Ma intanto, per fortuna, ci sono ancora i giornali e i settimanali su carta. Non credo che la mia sia una superstizione, ma la lettura di testi stampati non è affatto come quella compiuta su uno schermo mobile che sparisce con un colpetto digitale. La differenza è simile a quella che corre fra un album di fotografie da sfogliare seduti su un divano alla luce di una abat jour, e delle foto fatte scorrere sul display di uno smartphone, cosa che spoglia la fotografia da quei magnetici attributi estetici su cui sono stati scritti nel secolo scorso non pochi ottimi saggi (da Benjamin a Barthes, a Sontag). La lettura su carta suggerisce, oggi più di prima, che l’agio e la lentezza giovano. I giornali, che in passato venivano considerati una forma di comunicazione effimera e sbrigativa a scopo di semplice informazione, sembrano ormai parenti stretti dei libri molto più che della radio e della televisione. Del resto, molta saggistica di prim’ordine del Novecento è stata scritta inizialmente per i giornali: così è stato da Gramsci, Montale, Praz e Chiaromonte, fino a Pasolini, Calvino, La Capria, Garboli e non pochi altri.

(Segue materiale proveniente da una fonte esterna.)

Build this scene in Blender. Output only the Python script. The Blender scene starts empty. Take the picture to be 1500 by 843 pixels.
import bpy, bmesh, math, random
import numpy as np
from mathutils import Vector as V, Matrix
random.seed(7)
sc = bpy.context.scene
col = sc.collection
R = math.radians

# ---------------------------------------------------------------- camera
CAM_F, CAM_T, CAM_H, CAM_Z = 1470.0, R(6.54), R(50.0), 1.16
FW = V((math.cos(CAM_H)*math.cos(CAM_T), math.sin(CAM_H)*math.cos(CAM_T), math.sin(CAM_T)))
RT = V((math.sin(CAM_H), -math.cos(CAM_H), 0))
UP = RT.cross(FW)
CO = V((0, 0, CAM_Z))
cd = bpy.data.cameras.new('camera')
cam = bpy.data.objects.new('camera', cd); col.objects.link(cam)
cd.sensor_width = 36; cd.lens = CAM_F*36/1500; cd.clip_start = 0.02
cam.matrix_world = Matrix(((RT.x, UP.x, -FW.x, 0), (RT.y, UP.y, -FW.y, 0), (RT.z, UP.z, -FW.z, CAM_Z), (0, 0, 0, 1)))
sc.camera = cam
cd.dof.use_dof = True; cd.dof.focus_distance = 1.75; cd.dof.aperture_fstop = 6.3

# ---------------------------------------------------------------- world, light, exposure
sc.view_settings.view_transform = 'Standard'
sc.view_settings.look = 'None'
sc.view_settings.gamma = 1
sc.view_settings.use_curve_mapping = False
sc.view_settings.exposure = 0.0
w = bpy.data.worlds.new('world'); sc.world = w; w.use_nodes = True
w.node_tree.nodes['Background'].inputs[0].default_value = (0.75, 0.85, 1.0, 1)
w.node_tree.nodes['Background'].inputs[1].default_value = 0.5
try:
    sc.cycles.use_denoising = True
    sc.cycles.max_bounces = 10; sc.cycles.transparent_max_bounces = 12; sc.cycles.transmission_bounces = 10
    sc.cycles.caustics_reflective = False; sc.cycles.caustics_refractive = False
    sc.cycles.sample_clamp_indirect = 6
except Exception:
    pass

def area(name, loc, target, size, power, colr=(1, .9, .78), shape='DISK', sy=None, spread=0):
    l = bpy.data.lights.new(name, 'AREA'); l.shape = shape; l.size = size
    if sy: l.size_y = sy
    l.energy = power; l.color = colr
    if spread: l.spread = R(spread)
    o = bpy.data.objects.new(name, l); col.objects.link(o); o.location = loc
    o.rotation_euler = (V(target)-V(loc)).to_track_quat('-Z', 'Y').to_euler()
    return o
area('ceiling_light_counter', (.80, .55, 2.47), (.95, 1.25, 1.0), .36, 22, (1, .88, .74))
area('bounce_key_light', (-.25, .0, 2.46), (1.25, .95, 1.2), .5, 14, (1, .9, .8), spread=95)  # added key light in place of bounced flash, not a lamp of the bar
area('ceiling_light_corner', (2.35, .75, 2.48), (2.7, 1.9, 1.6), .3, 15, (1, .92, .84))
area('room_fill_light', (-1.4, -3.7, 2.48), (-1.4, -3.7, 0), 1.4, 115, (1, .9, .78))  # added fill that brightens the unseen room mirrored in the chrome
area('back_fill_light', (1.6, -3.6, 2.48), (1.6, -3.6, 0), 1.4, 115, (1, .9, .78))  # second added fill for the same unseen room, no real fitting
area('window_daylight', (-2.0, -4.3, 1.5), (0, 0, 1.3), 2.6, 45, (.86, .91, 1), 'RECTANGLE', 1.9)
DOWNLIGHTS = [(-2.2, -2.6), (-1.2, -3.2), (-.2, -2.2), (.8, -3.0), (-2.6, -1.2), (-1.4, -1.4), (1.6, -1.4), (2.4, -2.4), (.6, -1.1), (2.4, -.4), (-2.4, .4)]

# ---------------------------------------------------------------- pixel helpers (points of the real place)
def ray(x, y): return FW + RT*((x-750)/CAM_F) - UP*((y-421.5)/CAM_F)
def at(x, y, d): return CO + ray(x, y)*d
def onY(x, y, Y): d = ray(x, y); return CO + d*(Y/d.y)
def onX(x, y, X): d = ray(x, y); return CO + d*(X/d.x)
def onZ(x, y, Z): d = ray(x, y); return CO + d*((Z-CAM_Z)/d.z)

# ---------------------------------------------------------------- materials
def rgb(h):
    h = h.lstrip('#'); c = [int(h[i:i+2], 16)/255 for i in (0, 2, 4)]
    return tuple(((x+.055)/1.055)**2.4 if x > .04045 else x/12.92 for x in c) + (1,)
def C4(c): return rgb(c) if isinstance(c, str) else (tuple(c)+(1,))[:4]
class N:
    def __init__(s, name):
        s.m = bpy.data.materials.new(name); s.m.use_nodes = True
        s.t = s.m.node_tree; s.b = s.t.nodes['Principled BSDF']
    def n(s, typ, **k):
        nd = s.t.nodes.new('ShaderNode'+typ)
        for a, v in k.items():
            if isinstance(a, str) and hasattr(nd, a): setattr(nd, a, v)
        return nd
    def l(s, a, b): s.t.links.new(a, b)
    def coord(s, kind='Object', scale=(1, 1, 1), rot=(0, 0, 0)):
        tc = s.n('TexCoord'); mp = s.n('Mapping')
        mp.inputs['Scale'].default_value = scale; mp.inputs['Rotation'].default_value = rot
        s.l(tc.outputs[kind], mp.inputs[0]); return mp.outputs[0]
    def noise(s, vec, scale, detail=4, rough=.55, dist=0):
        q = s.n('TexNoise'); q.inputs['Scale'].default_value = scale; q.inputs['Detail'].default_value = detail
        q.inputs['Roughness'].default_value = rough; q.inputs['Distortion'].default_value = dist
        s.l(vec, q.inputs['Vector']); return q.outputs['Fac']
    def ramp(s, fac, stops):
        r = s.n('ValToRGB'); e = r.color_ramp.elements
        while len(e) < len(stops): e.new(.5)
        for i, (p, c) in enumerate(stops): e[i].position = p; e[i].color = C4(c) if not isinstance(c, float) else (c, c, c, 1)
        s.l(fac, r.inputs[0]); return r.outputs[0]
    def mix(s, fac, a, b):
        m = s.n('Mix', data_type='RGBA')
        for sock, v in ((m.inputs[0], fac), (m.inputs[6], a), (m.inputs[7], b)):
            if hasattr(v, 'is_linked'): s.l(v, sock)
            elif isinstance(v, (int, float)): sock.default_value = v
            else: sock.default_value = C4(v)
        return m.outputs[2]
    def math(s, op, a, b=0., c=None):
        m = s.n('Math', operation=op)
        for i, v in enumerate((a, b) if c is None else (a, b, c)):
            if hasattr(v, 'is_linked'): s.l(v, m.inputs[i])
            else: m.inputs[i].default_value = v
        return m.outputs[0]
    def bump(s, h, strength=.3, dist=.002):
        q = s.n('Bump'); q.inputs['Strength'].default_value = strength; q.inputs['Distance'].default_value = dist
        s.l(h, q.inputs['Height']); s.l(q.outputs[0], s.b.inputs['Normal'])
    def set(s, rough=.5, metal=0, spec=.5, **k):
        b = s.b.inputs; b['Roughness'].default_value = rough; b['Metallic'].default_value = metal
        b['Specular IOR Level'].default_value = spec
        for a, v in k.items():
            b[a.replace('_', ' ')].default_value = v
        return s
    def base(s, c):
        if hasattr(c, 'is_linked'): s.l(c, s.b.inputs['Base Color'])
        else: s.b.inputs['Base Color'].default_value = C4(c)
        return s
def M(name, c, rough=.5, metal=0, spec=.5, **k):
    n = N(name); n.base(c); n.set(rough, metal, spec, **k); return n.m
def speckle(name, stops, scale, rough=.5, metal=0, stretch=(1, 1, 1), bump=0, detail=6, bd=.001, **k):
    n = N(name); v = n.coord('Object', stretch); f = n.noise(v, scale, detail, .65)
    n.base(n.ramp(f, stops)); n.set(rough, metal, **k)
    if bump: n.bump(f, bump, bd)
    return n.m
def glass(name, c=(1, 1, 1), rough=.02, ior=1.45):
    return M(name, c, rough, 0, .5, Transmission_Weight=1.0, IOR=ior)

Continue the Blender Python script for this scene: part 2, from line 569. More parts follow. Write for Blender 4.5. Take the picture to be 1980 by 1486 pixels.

Lettura lenta, non veloce ma attenta, lettura su carta di libri e anche di giornali da cui più tardi magari saranno ricavati libri. Perfino un filologo (Auerbach, se non sbaglio) disse una volta che lo spirito filologico consiste essenzialmente in questo: nel rallentare la lettura, nonché rileggere. Per questo mi sembra che la denominazione di “informatica umanistica”, di moda nelle università, sia un ossimoro, un accostamento di cose non conciliabili. Leggere Platone o Leopardi su un tablet non vi sembra offenderli? Cercare in loro informazioni e non pensiero non è come non leggerli?